Fine restaurants, cool boutiques, great performances: San Francisco has all of these. But one of its greatest glories is its walks. You can pad in the footsteps of — name your muse — be it Dashiell Hammett, the Jefferson Airplane, Armistead Maupin, Janis Joplin, Jack Kerouac, or Isadora Duncan. The Haight in particular lends itself to this pedestrian pilgrimage and, with the help of a guidebook, I track down a few haunts of not only The Dead but also Jimi Hendrix and Jack London. With alumni like these, I understand why another pal Golda, a writer, says, “It’s a city that just dares you to be creative.”
“When you get tired of walking around in San Francisco, you can always lean against it,” observed some wit. Instead I sit on it, enjoying a good mezze lunch at a deli on Haight Street before heading back to Nob Hill and the Huntington Hotel. From here, I can look out across a skyline of spires, gargoyles, and a patriotic flap of American flags. As fog gathers in the dish of the bay and twilight settles on the city, I see what the poet George Sterling Glade meant when he called it, “O cool, grey city of love!”
Like many of the gracious buildings on Nob Hill, such as Grace Cathedral and the Pacific Union Club, my hotel carries a pedigree. Built in 1924, the elegant 12-storey hotel (named after Wild West railway baron C. P. Huntington) has remained one the city’s best retreats; in the guest register are the autographs of Princess Grace, Paloma Picasso, Pavarotti, Alistair Cooke, and Placido Domingo, plus sundry Vanderbilts and Rothschilds. In its Big Four restaurant, the combined effects of a log fire, a cocktail or two, and the pianist’s spell almost can tweak you back to the roaring days of the “big four” robber barons who built their mansions on Nob Hill.
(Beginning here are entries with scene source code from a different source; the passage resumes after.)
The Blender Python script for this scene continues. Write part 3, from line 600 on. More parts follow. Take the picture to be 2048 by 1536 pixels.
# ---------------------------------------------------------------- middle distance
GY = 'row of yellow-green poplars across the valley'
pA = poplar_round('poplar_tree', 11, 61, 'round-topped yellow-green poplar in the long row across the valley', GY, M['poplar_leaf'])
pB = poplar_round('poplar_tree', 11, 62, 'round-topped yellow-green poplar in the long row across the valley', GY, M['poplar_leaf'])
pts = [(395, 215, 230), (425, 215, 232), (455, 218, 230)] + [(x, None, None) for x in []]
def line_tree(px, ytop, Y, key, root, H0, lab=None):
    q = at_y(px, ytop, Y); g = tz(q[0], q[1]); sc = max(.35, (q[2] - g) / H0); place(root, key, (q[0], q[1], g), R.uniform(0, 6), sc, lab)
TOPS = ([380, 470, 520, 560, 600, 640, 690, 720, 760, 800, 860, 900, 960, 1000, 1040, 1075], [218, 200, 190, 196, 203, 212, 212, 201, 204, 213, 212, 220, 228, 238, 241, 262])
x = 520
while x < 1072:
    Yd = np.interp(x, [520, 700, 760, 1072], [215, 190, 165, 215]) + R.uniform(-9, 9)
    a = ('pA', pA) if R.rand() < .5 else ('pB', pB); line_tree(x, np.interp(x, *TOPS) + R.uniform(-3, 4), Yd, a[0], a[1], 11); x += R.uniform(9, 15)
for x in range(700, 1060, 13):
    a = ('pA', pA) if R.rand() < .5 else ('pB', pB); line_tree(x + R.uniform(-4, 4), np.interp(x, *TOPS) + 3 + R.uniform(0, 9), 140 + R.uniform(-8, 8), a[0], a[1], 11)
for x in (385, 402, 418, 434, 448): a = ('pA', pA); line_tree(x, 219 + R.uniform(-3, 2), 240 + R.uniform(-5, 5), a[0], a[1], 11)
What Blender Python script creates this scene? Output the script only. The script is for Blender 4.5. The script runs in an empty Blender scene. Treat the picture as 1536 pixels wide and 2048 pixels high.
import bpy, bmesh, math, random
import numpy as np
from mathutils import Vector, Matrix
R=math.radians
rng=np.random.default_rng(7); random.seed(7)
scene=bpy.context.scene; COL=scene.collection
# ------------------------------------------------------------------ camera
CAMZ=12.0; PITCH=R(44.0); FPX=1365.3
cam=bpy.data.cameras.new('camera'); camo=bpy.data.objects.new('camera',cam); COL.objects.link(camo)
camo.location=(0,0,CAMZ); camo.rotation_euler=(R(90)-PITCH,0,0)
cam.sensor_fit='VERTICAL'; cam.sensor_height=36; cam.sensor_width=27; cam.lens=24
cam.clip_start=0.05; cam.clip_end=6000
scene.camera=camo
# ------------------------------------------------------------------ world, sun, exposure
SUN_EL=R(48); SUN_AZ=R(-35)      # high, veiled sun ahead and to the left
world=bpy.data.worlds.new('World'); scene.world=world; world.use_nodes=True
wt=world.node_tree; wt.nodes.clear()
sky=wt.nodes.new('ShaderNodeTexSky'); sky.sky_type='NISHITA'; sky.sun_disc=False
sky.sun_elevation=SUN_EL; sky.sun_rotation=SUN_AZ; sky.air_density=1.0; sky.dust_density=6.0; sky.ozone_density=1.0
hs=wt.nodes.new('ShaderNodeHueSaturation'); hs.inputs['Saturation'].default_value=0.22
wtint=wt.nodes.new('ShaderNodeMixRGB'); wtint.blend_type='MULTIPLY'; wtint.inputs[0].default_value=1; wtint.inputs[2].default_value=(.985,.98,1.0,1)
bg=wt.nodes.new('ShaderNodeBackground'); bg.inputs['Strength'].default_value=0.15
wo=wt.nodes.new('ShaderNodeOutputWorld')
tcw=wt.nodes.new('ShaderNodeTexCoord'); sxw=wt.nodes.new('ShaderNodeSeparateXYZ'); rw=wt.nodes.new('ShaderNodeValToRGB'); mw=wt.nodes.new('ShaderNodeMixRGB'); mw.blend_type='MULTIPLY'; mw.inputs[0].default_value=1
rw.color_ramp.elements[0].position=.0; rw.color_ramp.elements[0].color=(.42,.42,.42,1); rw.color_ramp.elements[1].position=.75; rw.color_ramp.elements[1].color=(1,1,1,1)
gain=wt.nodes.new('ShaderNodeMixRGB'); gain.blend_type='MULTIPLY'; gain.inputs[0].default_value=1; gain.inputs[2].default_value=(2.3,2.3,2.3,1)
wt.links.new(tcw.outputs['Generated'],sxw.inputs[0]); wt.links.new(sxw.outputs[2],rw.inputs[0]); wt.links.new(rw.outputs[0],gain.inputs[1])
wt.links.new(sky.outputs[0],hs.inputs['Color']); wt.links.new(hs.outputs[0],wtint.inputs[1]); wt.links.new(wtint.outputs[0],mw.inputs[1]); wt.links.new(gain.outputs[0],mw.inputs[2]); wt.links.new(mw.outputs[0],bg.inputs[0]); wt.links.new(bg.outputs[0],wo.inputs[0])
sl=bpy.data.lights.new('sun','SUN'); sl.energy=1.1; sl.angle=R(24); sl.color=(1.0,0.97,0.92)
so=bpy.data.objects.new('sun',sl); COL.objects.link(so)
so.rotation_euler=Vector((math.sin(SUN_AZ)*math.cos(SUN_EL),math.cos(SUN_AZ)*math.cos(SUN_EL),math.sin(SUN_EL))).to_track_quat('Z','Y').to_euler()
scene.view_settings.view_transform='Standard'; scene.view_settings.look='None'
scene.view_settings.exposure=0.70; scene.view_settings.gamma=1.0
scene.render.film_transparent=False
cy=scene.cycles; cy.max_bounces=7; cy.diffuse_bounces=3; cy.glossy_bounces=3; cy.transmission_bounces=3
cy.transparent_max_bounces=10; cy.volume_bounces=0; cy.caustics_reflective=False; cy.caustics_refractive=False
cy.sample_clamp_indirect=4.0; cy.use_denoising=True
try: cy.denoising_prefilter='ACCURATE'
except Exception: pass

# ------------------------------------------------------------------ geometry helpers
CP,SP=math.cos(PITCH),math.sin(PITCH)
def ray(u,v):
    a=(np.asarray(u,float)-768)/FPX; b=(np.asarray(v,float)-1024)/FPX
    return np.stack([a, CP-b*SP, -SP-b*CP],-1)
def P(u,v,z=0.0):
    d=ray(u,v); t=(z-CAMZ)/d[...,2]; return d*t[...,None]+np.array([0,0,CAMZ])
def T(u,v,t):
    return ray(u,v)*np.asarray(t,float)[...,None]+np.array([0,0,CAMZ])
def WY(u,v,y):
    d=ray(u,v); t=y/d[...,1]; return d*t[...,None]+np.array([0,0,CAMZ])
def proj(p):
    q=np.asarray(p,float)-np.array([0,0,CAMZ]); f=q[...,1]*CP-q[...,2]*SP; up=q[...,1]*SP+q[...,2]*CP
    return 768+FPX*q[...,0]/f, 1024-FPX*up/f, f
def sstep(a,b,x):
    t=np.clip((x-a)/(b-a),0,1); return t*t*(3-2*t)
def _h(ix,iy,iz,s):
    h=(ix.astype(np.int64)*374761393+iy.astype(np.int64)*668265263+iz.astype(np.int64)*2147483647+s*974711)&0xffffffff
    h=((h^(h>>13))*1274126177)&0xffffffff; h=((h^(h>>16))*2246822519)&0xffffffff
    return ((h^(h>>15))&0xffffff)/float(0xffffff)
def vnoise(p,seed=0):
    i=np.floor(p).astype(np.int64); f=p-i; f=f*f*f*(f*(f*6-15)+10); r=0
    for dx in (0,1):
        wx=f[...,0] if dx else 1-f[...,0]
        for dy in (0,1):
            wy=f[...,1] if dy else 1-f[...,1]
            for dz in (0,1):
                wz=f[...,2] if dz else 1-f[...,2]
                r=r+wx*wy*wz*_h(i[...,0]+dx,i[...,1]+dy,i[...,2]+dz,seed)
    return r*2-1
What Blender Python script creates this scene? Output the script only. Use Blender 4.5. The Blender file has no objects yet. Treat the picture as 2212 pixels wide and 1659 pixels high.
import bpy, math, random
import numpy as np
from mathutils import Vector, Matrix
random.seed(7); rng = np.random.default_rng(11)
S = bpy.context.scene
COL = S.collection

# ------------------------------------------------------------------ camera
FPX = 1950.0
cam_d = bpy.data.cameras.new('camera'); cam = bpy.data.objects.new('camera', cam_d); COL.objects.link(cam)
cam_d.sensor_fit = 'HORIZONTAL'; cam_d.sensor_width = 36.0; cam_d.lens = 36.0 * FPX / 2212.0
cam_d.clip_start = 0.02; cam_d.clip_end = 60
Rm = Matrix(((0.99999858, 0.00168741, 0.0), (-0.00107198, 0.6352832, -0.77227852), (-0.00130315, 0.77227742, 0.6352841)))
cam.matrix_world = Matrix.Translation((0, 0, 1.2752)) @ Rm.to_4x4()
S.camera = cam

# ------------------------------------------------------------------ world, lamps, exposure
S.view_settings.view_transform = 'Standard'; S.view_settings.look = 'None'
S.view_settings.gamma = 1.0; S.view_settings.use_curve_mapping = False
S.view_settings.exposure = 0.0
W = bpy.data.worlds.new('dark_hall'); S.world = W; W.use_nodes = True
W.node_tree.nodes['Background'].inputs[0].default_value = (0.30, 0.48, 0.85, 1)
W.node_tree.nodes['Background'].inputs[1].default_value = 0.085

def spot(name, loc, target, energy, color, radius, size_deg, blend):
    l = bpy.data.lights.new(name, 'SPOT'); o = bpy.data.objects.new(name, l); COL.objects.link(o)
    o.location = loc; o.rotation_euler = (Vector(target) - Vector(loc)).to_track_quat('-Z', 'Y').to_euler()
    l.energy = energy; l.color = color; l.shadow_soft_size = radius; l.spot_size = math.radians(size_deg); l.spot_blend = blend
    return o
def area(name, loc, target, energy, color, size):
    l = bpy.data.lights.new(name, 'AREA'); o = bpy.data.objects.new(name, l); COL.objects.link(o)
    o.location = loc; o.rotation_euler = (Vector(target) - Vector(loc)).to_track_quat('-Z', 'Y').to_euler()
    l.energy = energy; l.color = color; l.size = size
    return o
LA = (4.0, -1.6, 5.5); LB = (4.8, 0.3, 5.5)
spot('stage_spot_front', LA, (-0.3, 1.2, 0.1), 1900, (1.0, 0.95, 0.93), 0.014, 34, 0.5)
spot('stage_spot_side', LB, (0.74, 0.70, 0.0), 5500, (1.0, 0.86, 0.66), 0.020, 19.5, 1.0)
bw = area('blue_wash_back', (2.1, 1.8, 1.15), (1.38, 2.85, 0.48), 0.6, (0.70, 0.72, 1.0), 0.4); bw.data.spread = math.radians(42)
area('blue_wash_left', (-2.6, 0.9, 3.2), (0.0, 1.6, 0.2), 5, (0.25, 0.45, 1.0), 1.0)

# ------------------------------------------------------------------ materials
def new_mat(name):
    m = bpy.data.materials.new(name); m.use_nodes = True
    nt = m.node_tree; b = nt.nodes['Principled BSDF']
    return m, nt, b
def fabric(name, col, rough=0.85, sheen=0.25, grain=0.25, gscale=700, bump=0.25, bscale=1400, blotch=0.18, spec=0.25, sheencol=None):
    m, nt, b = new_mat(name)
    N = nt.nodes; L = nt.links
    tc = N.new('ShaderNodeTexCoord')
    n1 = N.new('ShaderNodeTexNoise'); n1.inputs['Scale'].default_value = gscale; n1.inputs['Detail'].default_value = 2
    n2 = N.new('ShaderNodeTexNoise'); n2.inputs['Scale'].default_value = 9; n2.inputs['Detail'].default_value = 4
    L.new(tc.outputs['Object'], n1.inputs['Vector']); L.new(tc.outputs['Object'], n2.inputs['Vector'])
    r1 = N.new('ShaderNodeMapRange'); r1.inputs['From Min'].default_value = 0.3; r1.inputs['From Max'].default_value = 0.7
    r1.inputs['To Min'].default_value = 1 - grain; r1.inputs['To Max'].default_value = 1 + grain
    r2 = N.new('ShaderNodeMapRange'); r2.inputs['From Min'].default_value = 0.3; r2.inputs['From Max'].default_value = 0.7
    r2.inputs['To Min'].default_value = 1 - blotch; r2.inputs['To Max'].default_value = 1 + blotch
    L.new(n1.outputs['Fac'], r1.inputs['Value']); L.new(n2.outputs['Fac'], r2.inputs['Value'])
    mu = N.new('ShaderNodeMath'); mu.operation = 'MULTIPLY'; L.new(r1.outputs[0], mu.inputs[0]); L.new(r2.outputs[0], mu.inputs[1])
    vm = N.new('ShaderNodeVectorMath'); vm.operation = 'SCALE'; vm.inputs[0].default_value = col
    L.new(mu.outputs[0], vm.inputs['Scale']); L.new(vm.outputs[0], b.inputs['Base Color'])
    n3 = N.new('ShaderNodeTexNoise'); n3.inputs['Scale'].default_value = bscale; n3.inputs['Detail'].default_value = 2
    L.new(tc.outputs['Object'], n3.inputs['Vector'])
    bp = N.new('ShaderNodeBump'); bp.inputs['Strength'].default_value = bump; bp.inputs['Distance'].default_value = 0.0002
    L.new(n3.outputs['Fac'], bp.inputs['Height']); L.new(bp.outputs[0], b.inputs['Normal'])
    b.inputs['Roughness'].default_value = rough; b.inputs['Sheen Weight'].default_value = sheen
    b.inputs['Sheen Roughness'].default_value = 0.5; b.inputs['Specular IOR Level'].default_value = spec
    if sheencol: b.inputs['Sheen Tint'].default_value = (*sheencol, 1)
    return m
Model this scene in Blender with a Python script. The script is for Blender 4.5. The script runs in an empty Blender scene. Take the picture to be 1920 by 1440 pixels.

A man who would know, Paul Kantner of the Jefferson Airplane, quipped that “San Francisco is 49 square miles surrounded by reality.” One of the realities within that area is a dubious balancing act: ten millionaires are created here each day, as are ten homeless people. In this city of hills and hollows, where topography and income graphs somehow seem overlaid, the visitor can’t help but notice the large number of homeless people. As lost for an explanation as for a solution to this indictment of their otherwise fair city, one middle class San Franciscan woman only can offer an exasperated, “It seemed to start with Ronald Reagan …”
For a different reality check, take a 30-minute drive north across the Golden Gate Bridge, or a great ferry ride, to Sausalito, a picturesque, bourgeois-bohemian enclave in south Marin County. The boutiques are rather touristy, but wander around the marina where enviable houseboats — some elaborate and luxurious, others just eccentric — grace the piers. Enjoy a long late lunch here at a waterfront restaurant.
Back in the city, the restaurants and former beatnik meccas of North Beach demand a few hours of your curiosity. That temple of perennial beatdom, City Lights Bookstore (on the corner, appropriately, of Jack Kerouac Street), is de rigueur for literature lovers. Head further down Columbus Avenue and see the striking, wedge-shaped Italianate-Deco building of Francis Ford Coppola’s American Zoetrope film company; within these ornate, verdigris-green walls, films like Apocalypse Now! took shape.
Alternatively, head up Columbus and consider (very carefully) a restaurant called The Stinking Rose, where the fare seems to be garlic everything, with crab or chicken accompaniments. Be adventurous but, if like me you follow a garlic main with garlic ice-cream and garlic wine, don’t expect much closeness for the next few days with anyone who didn’t dine right alongside you.